Why the GOP Needs the Academic Elite

Written by Nils August Andresen on Wednesday November 10, 2010

America's top students may be a tiny percentage of the national vote, but without them the GOP can't develop the policies it needs to govern.

This is part three in a series.  Click here for part 1 and part 2.


OK. So the Republicans might have offended some small academic elites across the country – does it matter?

I think it is too early to say whether it matters directly in terms of demographics and electoral success. The highly educated are a tiny percentage of the country, of course.

However, there is another side to the challenge: one of governance and policy. A party needs a well-educated echelon – call it an elite – to formulate policy to deal with complex challenges. Without the philosophical and academic achievements of the likes of Friedrich von Hayek, Milton Friedman and James Q. Wilson, the Reagan revolution would not have been possible.
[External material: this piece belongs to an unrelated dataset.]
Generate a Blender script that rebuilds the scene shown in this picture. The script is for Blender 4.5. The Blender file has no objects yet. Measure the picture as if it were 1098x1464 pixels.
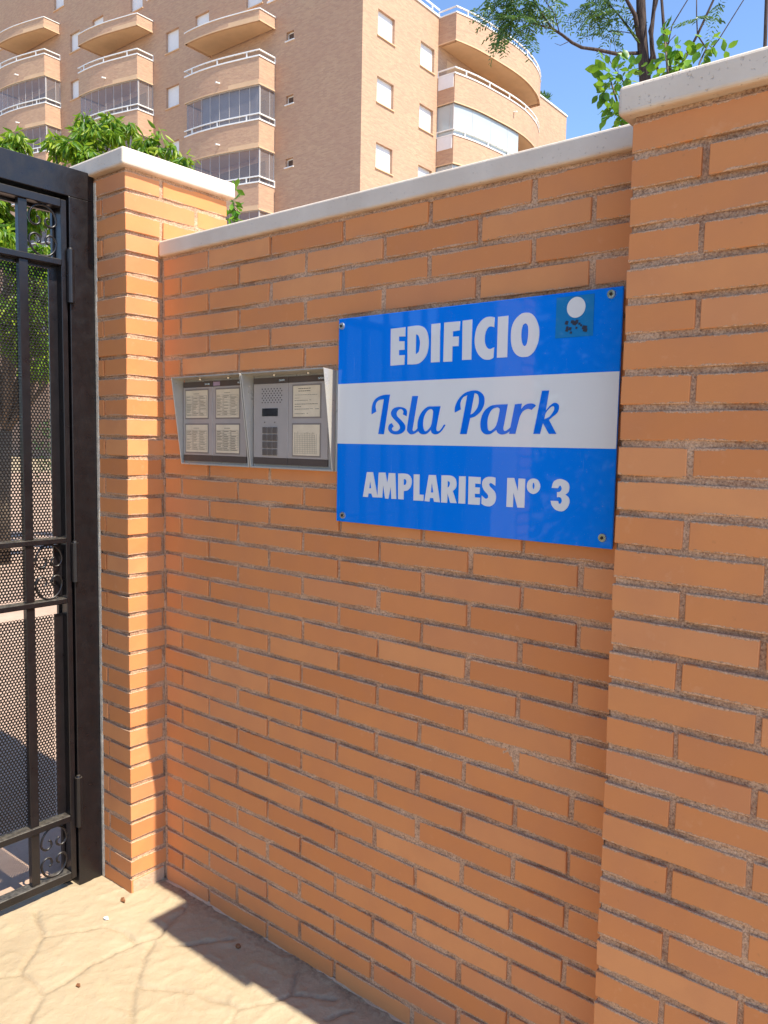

Even the Bush administration, which critics tried to portray as anti-academic, benefited enormously from the Ivy League. George W. Bush went to Yale (as did his father) and went on to do an MBA at Harvard – albeit with moderate grades. Donald Rumsfeld went to Princeton. Paul Wolfowitz was at Cornell – though a Democrat at the time. Treasury secretary Hank Paulson started out at Dartmouth, before doing his MBA at Harvard. Chairman in President Bush’s Foreign Intelligence Advisory Board – and National Security Advisor in the administration of George H.W. Bush – Brent Scowcroft, did his PhD at Columbia. Condoleezza Rice had been a Provost at Stanford, “the Ivy of the West”. Robert Gates, who Obama has retained, went to the College of William and Mary, one of “the Public Ivies”. And David Frum, went to Yale before he got his J.D. at Harvard.
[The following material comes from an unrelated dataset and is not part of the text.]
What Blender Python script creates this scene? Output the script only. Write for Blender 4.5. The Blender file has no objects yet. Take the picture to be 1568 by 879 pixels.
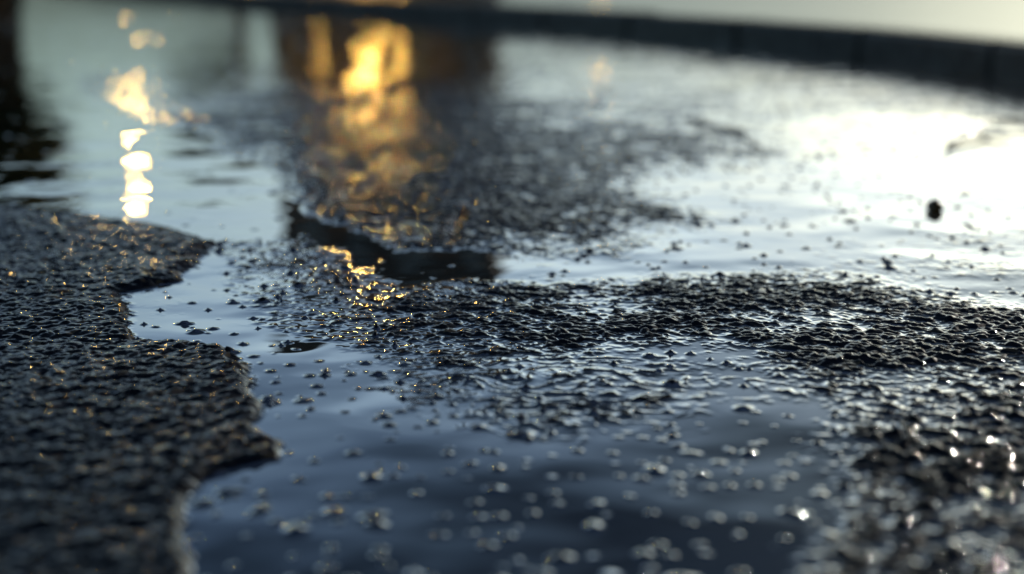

I believe future Republican administrations would also try to draw on such talent to formulate policy. However, the well is drying up. So few of the experts in any given field will in the future be Republican. That is an enormous problem. The intellectual resources directed at finding conservative answers to today’s problems are weakened year by year. If not quite critical yet, thanks to the efforts of an older generation of Republicans, the ramifications of this trend might be dramatic.

Finally, there is a question of identity: If the conservative movement – for whatever reasons – is unable to comprise those who seek knowledge, to improve their own situation and that of their community, what kind of movement is it? Of course, I do not mean to belittle the efforts of small-business owners across the country, or any other group that works hard and contributes to their communities. However, it seems to me that a movement whose ideology flows from personal responsibility, moderation, and a respect for accumulated wisdom, losing this demographic so drastically cannot be a good sign.
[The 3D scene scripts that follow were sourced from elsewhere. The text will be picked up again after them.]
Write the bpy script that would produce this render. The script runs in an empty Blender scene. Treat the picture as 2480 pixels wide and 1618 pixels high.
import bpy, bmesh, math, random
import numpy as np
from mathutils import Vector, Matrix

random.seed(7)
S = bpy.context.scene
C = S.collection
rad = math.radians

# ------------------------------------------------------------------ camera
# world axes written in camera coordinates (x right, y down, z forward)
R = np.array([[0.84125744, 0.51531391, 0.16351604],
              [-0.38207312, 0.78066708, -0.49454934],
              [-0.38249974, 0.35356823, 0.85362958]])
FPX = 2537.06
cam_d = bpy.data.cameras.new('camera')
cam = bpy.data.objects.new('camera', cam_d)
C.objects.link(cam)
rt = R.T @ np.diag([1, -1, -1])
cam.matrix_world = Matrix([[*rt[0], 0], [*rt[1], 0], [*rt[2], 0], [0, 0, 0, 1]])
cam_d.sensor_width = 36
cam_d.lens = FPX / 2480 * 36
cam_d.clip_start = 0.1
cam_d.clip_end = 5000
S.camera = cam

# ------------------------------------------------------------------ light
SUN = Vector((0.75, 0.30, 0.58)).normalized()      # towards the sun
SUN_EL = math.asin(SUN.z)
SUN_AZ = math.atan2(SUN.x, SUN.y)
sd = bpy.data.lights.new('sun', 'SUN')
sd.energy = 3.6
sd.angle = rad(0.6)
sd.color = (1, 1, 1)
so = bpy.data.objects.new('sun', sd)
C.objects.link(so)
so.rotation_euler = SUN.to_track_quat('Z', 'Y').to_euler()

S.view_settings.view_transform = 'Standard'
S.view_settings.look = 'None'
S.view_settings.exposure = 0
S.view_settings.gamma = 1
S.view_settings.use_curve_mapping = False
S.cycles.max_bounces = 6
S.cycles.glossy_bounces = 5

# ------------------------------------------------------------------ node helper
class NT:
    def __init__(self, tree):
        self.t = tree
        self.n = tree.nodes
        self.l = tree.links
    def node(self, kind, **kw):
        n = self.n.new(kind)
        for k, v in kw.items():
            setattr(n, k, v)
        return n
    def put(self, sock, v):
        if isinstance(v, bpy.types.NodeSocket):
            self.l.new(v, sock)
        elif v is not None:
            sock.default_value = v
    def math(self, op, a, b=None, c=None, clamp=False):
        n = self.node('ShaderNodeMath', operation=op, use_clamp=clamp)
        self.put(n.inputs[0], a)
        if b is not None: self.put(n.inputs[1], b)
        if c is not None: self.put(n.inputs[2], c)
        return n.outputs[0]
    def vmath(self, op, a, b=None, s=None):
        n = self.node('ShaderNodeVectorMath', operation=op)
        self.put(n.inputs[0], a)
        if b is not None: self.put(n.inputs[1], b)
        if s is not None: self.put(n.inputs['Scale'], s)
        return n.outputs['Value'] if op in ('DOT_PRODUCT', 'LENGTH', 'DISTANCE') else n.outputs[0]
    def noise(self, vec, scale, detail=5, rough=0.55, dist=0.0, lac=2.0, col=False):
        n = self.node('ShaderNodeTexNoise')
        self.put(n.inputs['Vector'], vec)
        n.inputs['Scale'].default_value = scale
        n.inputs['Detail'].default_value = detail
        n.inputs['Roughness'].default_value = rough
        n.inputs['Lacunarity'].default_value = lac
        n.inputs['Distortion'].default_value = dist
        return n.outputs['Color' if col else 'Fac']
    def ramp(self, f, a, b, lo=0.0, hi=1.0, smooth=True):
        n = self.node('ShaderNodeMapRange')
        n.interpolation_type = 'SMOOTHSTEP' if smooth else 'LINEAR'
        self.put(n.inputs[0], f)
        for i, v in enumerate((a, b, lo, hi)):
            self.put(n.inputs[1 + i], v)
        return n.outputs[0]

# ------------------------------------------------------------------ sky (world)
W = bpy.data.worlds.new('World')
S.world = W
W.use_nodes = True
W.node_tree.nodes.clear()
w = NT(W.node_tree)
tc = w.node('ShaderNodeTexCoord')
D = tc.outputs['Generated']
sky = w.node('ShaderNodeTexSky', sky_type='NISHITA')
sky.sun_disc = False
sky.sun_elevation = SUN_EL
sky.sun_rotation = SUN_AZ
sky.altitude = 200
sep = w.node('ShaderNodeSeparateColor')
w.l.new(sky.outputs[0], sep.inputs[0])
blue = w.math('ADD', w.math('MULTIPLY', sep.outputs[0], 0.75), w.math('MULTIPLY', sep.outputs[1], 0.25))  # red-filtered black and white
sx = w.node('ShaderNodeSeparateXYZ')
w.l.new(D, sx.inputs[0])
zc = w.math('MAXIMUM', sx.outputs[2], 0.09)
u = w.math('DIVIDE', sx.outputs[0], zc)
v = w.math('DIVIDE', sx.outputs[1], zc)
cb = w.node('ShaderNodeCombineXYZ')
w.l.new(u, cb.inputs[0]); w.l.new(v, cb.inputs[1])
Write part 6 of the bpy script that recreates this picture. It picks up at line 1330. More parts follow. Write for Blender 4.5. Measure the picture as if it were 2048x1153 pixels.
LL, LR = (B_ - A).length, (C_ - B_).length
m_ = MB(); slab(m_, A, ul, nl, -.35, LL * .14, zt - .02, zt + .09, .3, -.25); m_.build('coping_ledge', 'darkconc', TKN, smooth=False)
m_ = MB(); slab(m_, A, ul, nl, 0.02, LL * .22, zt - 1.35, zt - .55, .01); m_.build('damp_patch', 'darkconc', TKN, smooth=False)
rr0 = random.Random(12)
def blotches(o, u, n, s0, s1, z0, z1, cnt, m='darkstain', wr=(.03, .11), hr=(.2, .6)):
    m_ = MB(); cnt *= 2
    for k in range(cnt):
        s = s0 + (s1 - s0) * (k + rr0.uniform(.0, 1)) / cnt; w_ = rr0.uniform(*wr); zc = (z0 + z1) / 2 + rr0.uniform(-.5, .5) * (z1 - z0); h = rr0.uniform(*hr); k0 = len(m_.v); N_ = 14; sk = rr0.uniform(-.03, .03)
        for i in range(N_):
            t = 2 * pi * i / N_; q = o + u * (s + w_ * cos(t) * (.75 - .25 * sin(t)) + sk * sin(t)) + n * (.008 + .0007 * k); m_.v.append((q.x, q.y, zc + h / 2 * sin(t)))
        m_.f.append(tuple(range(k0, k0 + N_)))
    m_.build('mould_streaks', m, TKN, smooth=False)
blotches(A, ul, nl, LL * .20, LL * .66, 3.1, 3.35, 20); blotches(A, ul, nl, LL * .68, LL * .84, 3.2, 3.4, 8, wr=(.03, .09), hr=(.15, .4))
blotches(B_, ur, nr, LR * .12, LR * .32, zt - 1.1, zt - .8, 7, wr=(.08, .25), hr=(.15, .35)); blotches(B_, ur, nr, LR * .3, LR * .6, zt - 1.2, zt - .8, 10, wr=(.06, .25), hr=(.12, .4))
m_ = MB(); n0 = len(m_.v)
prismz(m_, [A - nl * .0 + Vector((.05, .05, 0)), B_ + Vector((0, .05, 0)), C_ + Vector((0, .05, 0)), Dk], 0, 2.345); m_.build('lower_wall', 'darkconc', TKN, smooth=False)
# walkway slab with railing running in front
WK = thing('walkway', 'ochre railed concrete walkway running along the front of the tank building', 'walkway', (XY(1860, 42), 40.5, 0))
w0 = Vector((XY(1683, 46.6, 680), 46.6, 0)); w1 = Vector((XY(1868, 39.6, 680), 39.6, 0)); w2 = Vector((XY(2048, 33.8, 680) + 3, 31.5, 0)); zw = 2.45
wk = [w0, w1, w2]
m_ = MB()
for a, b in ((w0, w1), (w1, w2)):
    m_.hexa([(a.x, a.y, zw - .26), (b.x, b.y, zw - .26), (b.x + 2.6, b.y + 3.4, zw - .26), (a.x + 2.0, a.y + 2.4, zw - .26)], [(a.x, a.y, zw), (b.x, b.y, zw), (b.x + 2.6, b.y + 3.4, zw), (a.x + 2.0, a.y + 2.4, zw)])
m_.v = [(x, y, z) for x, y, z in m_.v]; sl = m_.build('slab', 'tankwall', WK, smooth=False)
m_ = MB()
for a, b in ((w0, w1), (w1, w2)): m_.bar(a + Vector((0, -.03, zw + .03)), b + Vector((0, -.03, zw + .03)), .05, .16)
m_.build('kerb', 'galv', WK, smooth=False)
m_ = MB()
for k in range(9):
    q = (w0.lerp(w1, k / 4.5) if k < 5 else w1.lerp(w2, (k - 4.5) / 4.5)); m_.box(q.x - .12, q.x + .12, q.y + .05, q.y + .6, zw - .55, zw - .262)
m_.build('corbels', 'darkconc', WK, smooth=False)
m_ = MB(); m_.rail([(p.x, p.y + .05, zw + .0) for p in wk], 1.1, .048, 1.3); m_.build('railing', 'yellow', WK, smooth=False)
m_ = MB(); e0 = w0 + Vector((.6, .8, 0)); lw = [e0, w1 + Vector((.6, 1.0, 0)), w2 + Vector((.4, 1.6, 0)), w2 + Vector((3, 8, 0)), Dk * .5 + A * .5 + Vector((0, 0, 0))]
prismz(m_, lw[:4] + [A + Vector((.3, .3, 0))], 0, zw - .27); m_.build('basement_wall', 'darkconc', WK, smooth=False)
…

Predictably, many Republicans who observe these trends will blame the academics: Leftists, who like to boss people around, who don’t connect with “real” people’s concerns. However, Republicans also like to argue that people are not stupid, and that Democrats should stop talking down to them. That is a fair point. People’s concerns are a reality, and politicians should to the best of their ability try to understand what is reasonable about them. However, Republicans pretend that there is one group that really is stupid, one group that just “doesn’t get it”: Ivy League students.

At least for me, that this one particular group should “get” the country’s problems so much less than everyone else, goes against, well, common sense. And in the end, therefore, the problem in this story might not reside in Tompkins County. The better question might be what is wrong with the Republican Party.